DandtheBs posted this recipe a few days ago. Having never made scrapple, but being a devotee of the sainted pig and always looking for something new to do with him I thought to spend a Sunday [appropriate enough] making a batch.
Scrapple is defined as cornmeal boiled with pork scraps with the resulting mush allowed to solidify, sliced and then fried. Corn meal is pretty easy to come by, but unless one is down on the farm pork scraps can present something of a problem. The bees's recipe called for a couple of pounds of pork shoulder. Well, that's easy enough. I had more than that so I expanded the entire thing by about a third.
While making this stuff takes a fair amount of time, much of it is unattended. The last twenty to thirty minutes are killer, however, as the cook has to stand at the stove relentlessly stirring the final product to insure that it is cooked thoroughly and that it thickens appropriately. The mix becomes thick enough to choke an Evinrude, so you are forewarned. It will absolutely burn and stick to the bottom of the pan so don't stop stirring. A tag team partner would not be amiss.
When all done, you have a product that tastes something like the commercial product, but there are significant differences; the main difference being that you know what's in it. Scrapple, being scraps, can include just about anything left from processing a pig and if you have some hesitation about consuming livers, hearts, lungs, trotters, brains and what-not the shoulder is the way to go. One recipe includes only pork heads - less snout and eyes. This one has nothing but pork shoulder, cornmeal, salt, pepper, sage, marjoram and thyme. It is enough work, the stirring, that I would recommend expanding the recipe and freezing some of it. It isn't something that you are likely to have time or the inclination to do on a regular basis, but it is quite good and useful to have around.
The recipe suggests discarding the fat after cooking the shoulder.
Don't do that! Ohnonono!
By using the braising liquid entirely you get a slice that frys to a wonderful crispness on the outside while becoming a creamy miracle on the inside. While it smelled fairly vile in the making, the sauteing process produces an unexpectedly sweet and pleasant smell. I sliced it about 3/4" thick. Anything less and it might not hold together in the sauteing. There are no binders here other than the cornmeal and the gelatin produced by the long slow cooking of the pork bones.

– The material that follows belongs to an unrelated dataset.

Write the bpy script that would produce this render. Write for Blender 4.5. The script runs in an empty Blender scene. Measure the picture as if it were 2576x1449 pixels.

Because I had expanded the recipe by a third, I decided to add chopped liver to the last loaf. I could not find Pork liver so I had to use calf's and this is quite mild. This changed the texture more than the taste although the liver edition has an added dimension. It seems we prefer the liverless version with maple syrup for breakfast, but the livered one wins out at dinner and takes only minutes to become the meat course.